* START *

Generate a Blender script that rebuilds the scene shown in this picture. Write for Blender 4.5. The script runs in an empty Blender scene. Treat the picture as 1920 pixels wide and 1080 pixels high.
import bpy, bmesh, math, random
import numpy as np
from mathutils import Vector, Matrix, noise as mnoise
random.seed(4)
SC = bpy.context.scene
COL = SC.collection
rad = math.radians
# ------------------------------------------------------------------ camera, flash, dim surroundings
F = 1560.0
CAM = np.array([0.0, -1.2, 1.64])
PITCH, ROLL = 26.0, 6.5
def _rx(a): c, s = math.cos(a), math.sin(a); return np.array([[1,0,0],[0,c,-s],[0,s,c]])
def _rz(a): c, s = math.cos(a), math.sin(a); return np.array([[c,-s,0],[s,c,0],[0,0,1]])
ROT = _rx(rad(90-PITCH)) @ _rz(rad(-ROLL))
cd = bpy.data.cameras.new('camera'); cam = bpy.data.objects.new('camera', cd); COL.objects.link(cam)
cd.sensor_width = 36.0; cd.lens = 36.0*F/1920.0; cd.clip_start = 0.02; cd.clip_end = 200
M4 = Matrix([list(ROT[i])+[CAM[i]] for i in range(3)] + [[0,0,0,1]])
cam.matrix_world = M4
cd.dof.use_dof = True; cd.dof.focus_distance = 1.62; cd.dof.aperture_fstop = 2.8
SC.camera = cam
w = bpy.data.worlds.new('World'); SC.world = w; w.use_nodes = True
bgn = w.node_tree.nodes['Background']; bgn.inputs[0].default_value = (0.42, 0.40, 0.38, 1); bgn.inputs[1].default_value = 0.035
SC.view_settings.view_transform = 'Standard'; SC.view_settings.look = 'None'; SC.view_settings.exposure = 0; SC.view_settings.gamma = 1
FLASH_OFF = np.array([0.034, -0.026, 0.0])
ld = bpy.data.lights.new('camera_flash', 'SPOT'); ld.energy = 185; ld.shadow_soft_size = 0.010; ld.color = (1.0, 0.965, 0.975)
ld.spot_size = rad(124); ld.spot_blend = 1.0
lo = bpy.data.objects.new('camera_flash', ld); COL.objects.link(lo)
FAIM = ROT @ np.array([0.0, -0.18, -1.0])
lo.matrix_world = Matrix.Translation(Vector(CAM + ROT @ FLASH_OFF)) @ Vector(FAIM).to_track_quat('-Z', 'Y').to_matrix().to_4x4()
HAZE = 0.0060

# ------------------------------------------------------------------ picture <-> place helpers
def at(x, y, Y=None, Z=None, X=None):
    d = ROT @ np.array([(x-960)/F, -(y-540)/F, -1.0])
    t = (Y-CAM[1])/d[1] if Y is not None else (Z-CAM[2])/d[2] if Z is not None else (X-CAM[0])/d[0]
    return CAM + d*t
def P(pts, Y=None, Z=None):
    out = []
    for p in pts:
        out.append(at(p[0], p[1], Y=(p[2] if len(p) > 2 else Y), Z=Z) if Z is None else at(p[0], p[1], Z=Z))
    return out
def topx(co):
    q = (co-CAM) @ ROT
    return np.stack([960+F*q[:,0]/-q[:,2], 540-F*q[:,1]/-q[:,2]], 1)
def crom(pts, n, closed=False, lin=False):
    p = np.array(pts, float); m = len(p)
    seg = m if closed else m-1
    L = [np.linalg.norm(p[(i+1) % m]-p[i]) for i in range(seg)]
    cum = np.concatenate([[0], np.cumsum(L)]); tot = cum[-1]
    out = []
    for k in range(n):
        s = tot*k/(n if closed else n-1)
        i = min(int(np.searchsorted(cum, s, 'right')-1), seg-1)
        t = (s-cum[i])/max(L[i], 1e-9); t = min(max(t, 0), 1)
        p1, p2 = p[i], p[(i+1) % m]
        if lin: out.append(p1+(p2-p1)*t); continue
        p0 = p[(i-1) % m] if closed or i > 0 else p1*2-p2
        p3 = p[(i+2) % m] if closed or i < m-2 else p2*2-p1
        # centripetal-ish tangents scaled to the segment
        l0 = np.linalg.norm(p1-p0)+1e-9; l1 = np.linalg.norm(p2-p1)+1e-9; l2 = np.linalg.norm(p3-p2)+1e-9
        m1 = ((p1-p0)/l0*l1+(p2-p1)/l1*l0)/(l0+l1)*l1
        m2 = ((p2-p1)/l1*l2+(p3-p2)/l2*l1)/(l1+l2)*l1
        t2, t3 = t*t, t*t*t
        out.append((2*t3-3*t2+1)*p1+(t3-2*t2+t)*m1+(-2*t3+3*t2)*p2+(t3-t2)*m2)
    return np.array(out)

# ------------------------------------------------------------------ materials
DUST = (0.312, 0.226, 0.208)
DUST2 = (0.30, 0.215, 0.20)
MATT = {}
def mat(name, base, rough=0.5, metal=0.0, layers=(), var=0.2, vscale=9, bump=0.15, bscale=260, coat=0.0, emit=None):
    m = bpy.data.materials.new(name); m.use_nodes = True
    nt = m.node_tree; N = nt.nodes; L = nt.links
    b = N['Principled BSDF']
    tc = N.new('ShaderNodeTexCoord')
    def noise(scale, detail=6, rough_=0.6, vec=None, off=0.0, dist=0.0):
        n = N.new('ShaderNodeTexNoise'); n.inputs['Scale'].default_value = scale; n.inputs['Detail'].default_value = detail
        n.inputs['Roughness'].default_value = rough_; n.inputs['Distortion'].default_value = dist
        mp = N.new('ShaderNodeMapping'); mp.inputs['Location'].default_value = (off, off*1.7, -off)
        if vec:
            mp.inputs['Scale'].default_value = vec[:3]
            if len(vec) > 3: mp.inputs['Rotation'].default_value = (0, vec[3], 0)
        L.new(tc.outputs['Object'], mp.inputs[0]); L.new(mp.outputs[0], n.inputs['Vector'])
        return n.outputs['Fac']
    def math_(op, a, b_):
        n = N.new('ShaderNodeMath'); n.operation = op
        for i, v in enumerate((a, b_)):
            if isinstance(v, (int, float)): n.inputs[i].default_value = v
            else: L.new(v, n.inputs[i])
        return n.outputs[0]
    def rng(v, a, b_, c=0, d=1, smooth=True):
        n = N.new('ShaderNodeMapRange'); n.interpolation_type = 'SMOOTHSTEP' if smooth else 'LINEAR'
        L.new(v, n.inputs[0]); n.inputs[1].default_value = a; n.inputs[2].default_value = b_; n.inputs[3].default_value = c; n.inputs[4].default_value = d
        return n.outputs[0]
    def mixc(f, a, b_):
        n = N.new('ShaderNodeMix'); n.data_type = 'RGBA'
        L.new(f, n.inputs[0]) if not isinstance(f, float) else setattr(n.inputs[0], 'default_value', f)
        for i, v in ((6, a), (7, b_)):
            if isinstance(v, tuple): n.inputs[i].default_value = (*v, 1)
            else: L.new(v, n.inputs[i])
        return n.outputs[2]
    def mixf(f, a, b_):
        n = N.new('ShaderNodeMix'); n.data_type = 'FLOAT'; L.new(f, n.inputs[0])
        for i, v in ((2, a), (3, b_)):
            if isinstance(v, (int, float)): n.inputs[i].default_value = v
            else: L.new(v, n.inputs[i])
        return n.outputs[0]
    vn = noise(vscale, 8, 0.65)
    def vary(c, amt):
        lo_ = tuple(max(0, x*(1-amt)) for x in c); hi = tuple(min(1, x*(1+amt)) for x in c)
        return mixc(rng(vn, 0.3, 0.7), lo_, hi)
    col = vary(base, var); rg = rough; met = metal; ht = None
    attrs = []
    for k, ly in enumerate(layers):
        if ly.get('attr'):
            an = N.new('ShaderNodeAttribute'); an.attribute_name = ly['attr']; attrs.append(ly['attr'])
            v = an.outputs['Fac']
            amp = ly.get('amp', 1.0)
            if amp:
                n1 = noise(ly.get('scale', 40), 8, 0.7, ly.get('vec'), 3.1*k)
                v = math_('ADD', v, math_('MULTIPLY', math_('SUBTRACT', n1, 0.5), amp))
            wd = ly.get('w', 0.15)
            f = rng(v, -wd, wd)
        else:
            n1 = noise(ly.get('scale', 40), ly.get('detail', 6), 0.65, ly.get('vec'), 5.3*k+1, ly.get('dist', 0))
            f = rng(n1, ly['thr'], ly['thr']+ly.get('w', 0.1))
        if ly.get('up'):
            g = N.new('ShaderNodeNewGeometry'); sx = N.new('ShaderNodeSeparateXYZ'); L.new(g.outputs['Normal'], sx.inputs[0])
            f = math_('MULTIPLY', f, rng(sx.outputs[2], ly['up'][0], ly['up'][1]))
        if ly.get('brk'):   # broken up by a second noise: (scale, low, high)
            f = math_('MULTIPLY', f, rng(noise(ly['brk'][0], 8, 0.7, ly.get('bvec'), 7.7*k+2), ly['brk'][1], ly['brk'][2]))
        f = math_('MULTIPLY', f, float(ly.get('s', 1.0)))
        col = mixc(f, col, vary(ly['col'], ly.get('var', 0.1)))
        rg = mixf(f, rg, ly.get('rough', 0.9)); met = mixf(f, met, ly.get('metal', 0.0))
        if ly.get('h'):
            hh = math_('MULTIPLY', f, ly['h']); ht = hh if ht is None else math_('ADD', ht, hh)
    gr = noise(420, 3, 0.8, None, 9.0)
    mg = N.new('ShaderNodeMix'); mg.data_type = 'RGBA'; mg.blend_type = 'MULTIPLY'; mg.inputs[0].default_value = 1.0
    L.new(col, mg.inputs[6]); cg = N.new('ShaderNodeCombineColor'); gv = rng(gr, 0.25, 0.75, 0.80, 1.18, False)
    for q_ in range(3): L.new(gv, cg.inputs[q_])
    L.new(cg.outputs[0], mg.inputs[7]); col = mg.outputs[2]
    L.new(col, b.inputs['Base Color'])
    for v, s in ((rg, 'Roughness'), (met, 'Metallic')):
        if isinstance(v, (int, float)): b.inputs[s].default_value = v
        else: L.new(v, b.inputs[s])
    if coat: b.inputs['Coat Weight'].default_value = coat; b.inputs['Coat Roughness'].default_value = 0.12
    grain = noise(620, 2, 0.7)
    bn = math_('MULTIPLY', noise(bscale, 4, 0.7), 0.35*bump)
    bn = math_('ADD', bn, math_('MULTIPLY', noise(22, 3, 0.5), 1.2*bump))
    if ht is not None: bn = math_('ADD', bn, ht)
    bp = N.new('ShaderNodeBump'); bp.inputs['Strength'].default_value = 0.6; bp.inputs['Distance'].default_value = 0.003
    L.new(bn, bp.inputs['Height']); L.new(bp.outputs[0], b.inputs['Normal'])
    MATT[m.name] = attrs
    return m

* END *

#### [EXERCISE DIRECTIONS]
From the opening line of the data above through the line that contains "HAZE = 0.0060", please print each line as it stands and only those lines.

#### [RESPONSE TO THIS EXERCISE]
Generate a Blender script that rebuilds the scene shown in this picture. Write for Blender 4.5. The script runs in an empty Blender scene. Treat the picture as 1920 pixels wide and 1080 pixels high.
import bpy, bmesh, math, random
import numpy as np
from mathutils import Vector, Matrix, noise as mnoise
random.seed(4)
SC = bpy.context.scene
COL = SC.collection
rad = math.radians
# ------------------------------------------------------------------ camera, flash, dim surroundings
F = 1560.0
CAM = np.array([0.0, -1.2, 1.64])
PITCH, ROLL = 26.0, 6.5
def _rx(a): c, s = math.cos(a), math.sin(a); return np.array([[1,0,0],[0,c,-s],[0,s,c]])
def _rz(a): c, s = math.cos(a), math.sin(a); return np.array([[c,-s,0],[s,c,0],[0,0,1]])
ROT = _rx(rad(90-PITCH)) @ _rz(rad(-ROLL))
cd = bpy.data.cameras.new('camera'); cam = bpy.data.objects.new('camera', cd); COL.objects.link(cam)
cd.sensor_width = 36.0; cd.lens = 36.0*F/1920.0; cd.clip_start = 0.02; cd.clip_end = 200
M4 = Matrix([list(ROT[i])+[CAM[i]] for i in range(3)] + [[0,0,0,1]])
cam.matrix_world = M4
cd.dof.use_dof = True; cd.dof.focus_distance = 1.62; cd.dof.aperture_fstop = 2.8
SC.camera = cam
w = bpy.data.worlds.new('World'); SC.world = w; w.use_nodes = True
bgn = w.node_tree.nodes['Background']; bgn.inputs[0].default_value = (0.42, 0.40, 0.38, 1); bgn.inputs[1].default_value = 0.035
SC.view_settings.view_transform = 'Standard'; SC.view_settings.look = 'None'; SC.view_settings.exposure = 0; SC.view_settings.gamma = 1
FLASH_OFF = np.array([0.034, -0.026, 0.0])
ld = bpy.data.lights.new('camera_flash', 'SPOT'); ld.energy = 185; ld.shadow_soft_size = 0.010; ld.color = (1.0, 0.965, 0.975)
ld.spot_size = rad(124); ld.spot_blend = 1.0
lo = bpy.data.objects.new('camera_flash', ld); COL.objects.link(lo)
FAIM = ROT @ np.array([0.0, -0.18, -1.0])
lo.matrix_world = Matrix.Translation(Vector(CAM + ROT @ FLASH_OFF)) @ Vector(FAIM).to_track_quat('-Z', 'Y').to_matrix().to_4x4()
HAZE = 0.0060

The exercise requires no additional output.